Question

In a ballistic demonstration a police officer fires a bullet of mass \[50g\] with speed \[200m{{s}^{-1}}\] on soft plywood of thickness \[2cm\]. The bullet emerges with only \[10\%\] of its initial kinetic energy. The emergent speed of the bullet is:
(A)\[2\sqrt{10}m{{s}^{-1}}\]
(B)\[20\sqrt{10}m{{s}^{-1}}\]
(C)\[10\sqrt{2}m{{s}^{-1}}\]
(D)\[10\sqrt{20}m{{s}^{-1}}\]

Answer 1

Hint: Here initial speed and final speed are given; also the mass of the bullet is given. In this case, initial kinetic energy and final kinetic energy can be calculated from the given data. After those two equations are generated and solving them leads to the solution of this sum.

Formula used:
\[K=\dfrac{1}{2}m{{v}^{2}}\]

Complete answer:
In this question given that,
Mass of the bullet \[{{m}_{b}}=50g=50\times {{10}^{-3}}kg\]
Initial speed of the bullet \[{{v}_{i}}=200m{{s}^{-1}}\]
Final speed of the bullet \[{{v}_{f}}\text{ }m{{s}^{-1}}\]

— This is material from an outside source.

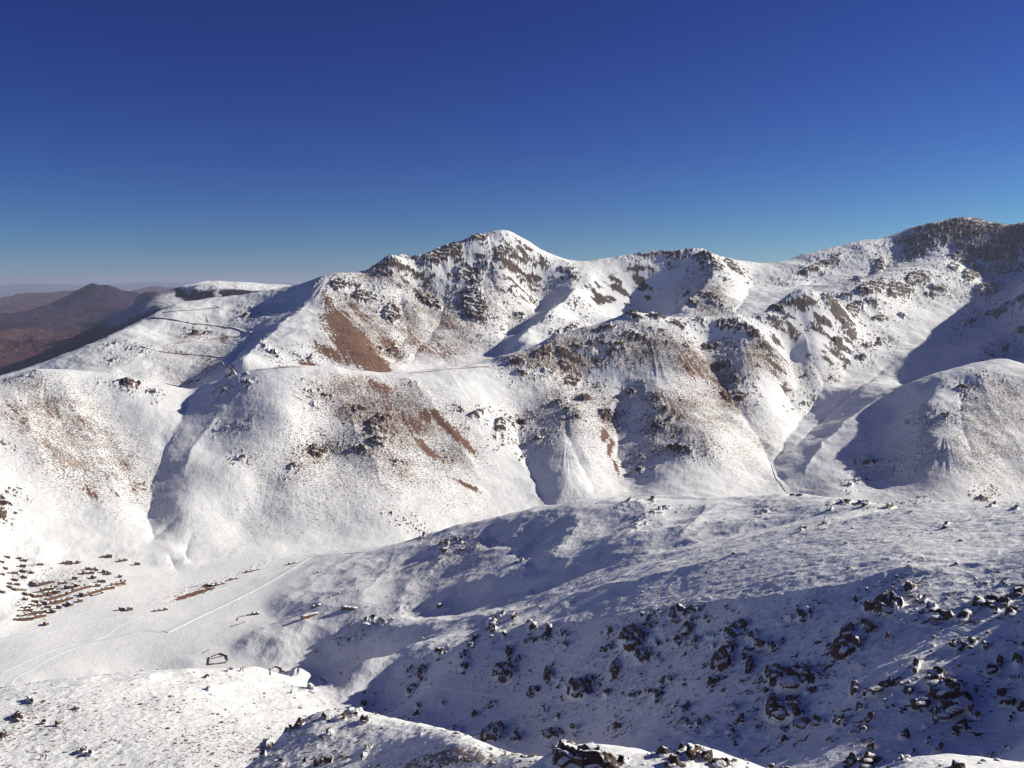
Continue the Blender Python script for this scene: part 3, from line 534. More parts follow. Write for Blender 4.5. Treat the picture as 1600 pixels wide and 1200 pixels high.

Now we have to find the initial and final energy of the bullet.
For initial kinetic energy of bullet;
\[{{K}_{i}}=\dfrac{1}{2}{{m}_{b}}{{v}_{i}}^{2}\]
\[\therefore {{K}_{i}}=\dfrac{1}{2}\times (50\times {{10}^{-3}})\times {{(200)}^{2}}\]
\[\therefore {{K}_{i}}=1000\text{ }kg\text{ }m{{s}^{-1}}\]

For final kinetic energy of bullet;
\[{{K}_{f}}=\dfrac{1}{2}{{m}_{b}}{{v}_{f}}^{2}\]
\[\therefore {{K}_{f}}=\dfrac{1}{2}\times (50\times {{10}^{-3}})\times {{v}_{f}}^{2}\] \[.....(1)\]

But in question given that;
\[\Rightarrow {{K}_{f}}=10\%\] of \[{{K}_{i}}\]
\[\Rightarrow {{K}_{f}}=\dfrac{10}{100}\times 1000\] \[.....(2)\]
Equating both the equations \[(1)\]and\[(2)\],
\[\Rightarrow \dfrac{1}{2}\times (50\times {{10}^{-3}})\times {{v}_{f}}^{2}=\dfrac{10}{100}\times 1000\]
\[\Rightarrow {{v}_{f}}^{2}=\dfrac{100\times 2}{50\times {{10}^{-3}}}\]
\[\Rightarrow {{v}_{f}}^{2}=4000\]
\[\Rightarrow {{v}_{f}}=20\sqrt{10}\text{ m}{{\text{s}}^{-1}}\]

So, the correct answer is “Option B”.

Additional Information:
The kinetic energy of the particle is dependent on how much force is given to the particle and because of that how much speed the particle will gain. Kinetic energy also depends on the mass of the particle. In all cases to conserve the momentum of the system, if the body has less mass comparatively another part of the system it has high speed and high kinetic energy. In this particular question, kinetic energy plays a very important role. In mechanics total energy of the system is conserved but in the case of a particular energy, it may not be conserved.

Note:
The energy conservation law is not applicable here because final energy is \[10\%\] of initial energy so \[90%\] of energy lost during bullet and plywood collision. So it is better to not use energy conservation law if only one form of energy is given and another form is not present.